Jack retorna ao holofote do programa, e para aumentar as baixas classificações do programa, que tem sofrido durante este período, ele realiza um episódio especial com um tema ocultista no Halloween. Imagine para você o que era assistir a um programa especial de Halloween no horário noturno, diante de diversas notícias sensacionalistas envolvendo casos de satanismo e rituais macabros envolvendo sangue derramado de crianças — o que não é fácil para um americano nos anos 1970. Os convidados especiais para o episódio incluem o autoproclamado psíquico e médium Christou (Fayssal Bazzi), o cético e ex-mágico Carmichael Haig (Ian Bliss), a autora parapsicóloga June Ross-Mitchell (Laura Gordon) e o último assunto de June, Lilly D’Abo (Ingrid Torelli), de 14 anos, e principal destaque da pauta deste programa. Na verdade, o mistério por trás do desaparecimento de Delroy, somado com a descoberta de uma investigação relacionada a uma seita na qual Lilly participava, é o que deixa o clima de mistério em aberto.
O estúdio do programa fictício é o local onde o sobrenatural e a ação funcionam. A ideia principal de Entrevista com o Demônio é que o espectador se sinta na década setentista assistindo a um programa de época, com todas as técnicas de filmagens relacionadas àquele período especificamente. Aplausos para os dois cineastas, que acertaram no formato documental do Night Owl, principalmente em formato 13:7 — para que sentíssemos como um espectador desta época — e em preto e branco, para representar os bastidores e todos os problemas que levaram aos acontecimentos macabros da história. Nada como o ceticismo para tentar equilibrar as questões sobrenaturais, e é na figura do ex-mágico interpretado por Bliss, onde ele questiona as ações bizarras de Lilly. Quanto à Lilly, Torelli entrega uma imprevisibilidade para a personagem possessa que consegue transmitir a você uma carga de tensão interessante, e para um filme de terror, isso é essencial.
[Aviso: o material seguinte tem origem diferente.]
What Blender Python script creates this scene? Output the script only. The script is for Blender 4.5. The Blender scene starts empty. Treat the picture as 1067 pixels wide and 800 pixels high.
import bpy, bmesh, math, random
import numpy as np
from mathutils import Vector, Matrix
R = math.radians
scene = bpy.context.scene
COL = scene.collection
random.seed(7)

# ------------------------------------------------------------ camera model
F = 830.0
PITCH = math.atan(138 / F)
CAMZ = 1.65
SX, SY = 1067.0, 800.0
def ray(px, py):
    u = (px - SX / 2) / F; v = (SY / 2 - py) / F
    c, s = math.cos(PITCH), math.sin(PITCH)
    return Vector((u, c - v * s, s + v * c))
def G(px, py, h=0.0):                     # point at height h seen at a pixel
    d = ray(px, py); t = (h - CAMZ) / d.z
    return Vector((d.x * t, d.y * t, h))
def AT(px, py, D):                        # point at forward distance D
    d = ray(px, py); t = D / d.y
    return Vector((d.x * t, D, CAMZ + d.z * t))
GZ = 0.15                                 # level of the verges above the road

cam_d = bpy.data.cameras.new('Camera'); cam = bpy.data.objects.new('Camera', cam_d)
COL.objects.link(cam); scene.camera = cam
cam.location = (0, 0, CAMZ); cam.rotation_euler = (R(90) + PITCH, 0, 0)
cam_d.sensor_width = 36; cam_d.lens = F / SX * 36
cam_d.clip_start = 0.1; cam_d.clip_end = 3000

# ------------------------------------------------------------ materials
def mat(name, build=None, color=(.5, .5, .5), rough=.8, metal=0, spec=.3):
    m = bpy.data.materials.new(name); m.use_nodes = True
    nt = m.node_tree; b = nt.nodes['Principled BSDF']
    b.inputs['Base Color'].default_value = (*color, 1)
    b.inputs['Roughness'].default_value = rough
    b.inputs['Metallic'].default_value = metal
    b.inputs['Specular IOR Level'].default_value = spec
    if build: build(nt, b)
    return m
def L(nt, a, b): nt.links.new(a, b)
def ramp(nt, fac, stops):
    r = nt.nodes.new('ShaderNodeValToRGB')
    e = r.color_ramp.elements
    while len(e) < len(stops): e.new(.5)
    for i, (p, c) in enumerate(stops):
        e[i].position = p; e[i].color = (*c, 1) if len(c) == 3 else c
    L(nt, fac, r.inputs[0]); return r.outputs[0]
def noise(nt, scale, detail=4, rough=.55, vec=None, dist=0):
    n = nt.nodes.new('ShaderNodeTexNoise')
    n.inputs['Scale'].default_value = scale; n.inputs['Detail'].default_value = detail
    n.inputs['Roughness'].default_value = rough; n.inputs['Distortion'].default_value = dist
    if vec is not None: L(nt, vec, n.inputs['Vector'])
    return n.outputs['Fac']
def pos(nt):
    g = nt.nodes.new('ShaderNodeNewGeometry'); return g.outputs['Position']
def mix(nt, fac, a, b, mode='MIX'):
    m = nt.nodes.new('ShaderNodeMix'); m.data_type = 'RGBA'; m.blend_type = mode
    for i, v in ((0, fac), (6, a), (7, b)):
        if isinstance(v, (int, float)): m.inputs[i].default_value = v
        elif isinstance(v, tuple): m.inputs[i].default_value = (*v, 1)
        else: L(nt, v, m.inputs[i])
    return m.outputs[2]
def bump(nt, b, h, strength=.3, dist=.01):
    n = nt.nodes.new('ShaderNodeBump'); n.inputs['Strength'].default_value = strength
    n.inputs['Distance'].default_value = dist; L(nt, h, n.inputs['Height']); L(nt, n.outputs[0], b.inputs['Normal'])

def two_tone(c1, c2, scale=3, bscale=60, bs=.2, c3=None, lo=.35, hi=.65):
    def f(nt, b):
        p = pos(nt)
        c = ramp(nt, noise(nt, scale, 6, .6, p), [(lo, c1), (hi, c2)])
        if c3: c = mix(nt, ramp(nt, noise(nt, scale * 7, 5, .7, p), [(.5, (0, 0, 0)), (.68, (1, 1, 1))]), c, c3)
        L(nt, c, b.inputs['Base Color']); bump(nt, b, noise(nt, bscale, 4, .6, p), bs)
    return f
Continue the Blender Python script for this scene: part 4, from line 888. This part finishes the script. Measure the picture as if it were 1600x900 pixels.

É uma alta carga de tensão, principalmente quando você está sentado no auditório. Você simplesmente não espera que uma entidade sobrenatural tome conta desse espaço. O que aumenta, além disso, é a revelação da verdade sobre o nosso personagem principal — o que, de certa forma, não tenha me surpreendido, mas ajuda na conclusão do arco narrativo — e mais problemas técnicos televisivos acontecendo, misturando alucinações, confundindo o que realmente aconteceu com mais acontecimentos sendo revelados. Importante é você saber como usar os recursos para contar uma boa história, e diante de tantos filmes ruins explorados por este estilo, este é a exceção. Diante desta catarse televisiva, entretanto, Entrevista com o Demônio é um atrativo interessante, principalmente se você acompanha filmes desse gênero. Na verdade, é tão retrô para quem gosta, que provavelmente fará você sair satisfeito do cinema.